The point here is that your job as GM isn’t specifically to provide challenging fights that take a while to resolve. It’s to find out who the PCs really are. If they try to defeat bad guys by just putting them in forcefield boxes, great! That shows who they are, and gives you plenty of fodder to play with for consequences.
(And then every now and then feel free to throw in, like, Thanos or Darkseid. “What, you think this forcefield can hold me? Yeah right, kid.” Remember, if they can’t do it in the fiction, then the move doesn’t trigger…and sometimes, it’s not inappropriate to say, “Yeah, no way are you webbing up Galactus, there, Spider-Man. Good try, but you’re not really even unleashing your powers here. He just snaps the webs, he’s got the power cosmic.” Don’t spring it on them without warning—you’re a fan of these PCs—but don’t hesitate to enforce the established fiction. “Yeah, Batman, but how exactly are you directly engaging Darkseid when he’s basically immune to your fists, your batarangs, and everything you’re carrying.”)
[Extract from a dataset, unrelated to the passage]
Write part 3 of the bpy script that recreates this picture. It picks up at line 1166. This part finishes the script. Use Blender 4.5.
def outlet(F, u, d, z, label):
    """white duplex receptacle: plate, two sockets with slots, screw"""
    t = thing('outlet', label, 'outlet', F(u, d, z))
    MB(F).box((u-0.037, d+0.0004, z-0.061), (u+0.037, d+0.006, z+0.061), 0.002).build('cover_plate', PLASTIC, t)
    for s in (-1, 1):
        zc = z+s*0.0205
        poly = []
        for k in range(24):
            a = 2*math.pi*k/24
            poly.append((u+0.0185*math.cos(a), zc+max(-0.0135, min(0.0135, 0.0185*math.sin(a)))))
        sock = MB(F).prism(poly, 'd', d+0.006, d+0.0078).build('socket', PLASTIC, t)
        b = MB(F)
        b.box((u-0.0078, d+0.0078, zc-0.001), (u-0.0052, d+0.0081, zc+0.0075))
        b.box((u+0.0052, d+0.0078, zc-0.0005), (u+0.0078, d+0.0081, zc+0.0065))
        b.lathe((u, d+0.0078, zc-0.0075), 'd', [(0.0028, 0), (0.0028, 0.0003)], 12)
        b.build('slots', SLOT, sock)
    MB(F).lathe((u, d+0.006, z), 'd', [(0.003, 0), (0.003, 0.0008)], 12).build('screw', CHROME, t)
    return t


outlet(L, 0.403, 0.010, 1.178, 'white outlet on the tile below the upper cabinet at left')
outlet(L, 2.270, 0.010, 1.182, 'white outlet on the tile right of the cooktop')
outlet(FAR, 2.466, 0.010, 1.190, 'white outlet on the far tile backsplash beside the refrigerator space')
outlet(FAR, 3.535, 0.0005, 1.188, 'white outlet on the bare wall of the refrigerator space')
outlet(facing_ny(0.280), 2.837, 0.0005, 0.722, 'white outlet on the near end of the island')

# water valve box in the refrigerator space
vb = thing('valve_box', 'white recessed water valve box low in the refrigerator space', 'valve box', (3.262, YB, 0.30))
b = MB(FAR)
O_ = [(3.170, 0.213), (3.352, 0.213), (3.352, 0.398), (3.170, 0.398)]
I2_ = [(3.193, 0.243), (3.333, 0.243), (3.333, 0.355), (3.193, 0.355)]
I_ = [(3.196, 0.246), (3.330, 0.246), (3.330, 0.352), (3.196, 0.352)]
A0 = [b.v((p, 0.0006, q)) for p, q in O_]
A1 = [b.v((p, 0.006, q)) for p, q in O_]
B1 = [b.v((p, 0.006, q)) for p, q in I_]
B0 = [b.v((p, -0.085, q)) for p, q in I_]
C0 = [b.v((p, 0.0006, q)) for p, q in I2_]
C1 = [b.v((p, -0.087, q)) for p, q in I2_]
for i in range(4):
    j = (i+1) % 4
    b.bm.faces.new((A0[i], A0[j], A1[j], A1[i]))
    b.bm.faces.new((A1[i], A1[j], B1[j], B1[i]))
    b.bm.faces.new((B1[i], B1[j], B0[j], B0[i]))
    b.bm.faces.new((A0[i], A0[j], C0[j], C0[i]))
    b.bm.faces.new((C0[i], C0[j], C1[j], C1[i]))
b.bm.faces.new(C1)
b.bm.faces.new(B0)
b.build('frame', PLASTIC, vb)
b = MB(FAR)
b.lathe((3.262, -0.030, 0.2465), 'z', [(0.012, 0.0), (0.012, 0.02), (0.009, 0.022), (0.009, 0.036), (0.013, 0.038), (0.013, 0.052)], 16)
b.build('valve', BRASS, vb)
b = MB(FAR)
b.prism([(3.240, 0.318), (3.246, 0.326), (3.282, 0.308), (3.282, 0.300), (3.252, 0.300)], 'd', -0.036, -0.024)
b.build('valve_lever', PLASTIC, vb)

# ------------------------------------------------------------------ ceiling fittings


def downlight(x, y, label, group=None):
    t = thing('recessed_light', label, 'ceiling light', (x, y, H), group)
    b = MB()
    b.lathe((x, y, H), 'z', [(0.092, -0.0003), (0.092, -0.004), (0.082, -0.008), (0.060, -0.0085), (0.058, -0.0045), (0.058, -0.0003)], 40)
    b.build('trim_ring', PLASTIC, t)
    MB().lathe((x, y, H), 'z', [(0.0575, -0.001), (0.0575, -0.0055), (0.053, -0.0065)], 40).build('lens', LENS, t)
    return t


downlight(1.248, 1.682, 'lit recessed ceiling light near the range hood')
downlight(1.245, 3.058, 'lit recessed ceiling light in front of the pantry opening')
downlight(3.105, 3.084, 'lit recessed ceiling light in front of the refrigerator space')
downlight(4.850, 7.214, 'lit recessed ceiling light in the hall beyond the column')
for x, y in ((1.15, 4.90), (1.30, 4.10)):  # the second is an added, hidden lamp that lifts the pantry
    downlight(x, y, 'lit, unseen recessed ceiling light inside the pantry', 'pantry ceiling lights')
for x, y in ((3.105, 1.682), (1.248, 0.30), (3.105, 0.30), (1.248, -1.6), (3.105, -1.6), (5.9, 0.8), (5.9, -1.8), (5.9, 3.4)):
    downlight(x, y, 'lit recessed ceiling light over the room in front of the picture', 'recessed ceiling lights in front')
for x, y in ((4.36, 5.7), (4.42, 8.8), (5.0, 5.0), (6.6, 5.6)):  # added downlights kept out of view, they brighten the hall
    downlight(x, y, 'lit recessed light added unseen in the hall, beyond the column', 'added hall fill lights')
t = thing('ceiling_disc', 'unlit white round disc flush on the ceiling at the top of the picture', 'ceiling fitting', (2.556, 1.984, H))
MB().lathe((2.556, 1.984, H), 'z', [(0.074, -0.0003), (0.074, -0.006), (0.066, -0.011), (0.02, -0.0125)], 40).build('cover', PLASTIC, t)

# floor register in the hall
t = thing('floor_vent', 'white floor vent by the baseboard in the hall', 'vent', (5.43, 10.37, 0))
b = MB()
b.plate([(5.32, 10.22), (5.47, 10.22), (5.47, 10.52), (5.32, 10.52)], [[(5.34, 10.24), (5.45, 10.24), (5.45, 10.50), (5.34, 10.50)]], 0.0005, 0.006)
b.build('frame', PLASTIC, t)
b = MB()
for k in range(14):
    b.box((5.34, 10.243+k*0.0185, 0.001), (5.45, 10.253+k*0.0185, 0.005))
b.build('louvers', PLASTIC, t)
To speak to your final point, about why your players would choose to directly engage a threat instead of unleashing their powers…firstly remember that their fictional description dictates what they actually do, no matter what. So if they’re punching the villain, they’re directly engaging, one way or another.
Then, the PCs might prefer to directly engage a threat because their Labels are set that way, or because it’s a much more surefire way to make the villain inactive. Unleashing your powers might put the villain in a forcefield box if you have the right abilities, but that’s also only consequence free if you roll a 10+, and the villain can still act. They can use their other powers, they can talk, and heck, they can try to escape. If Green Lantern put Solomon Grundy in a box, Grundy would try to escape. And while that shouldn’t happen instantaneously, it’s also fair to tell Lantern, “Hey, if you just let him keep pounding, eventually he’s going to smash out of here.”
Through the mechanics, inflicting conditions will, eventually, take that threat out, without question—and that’s never as certain with unleashing your powers.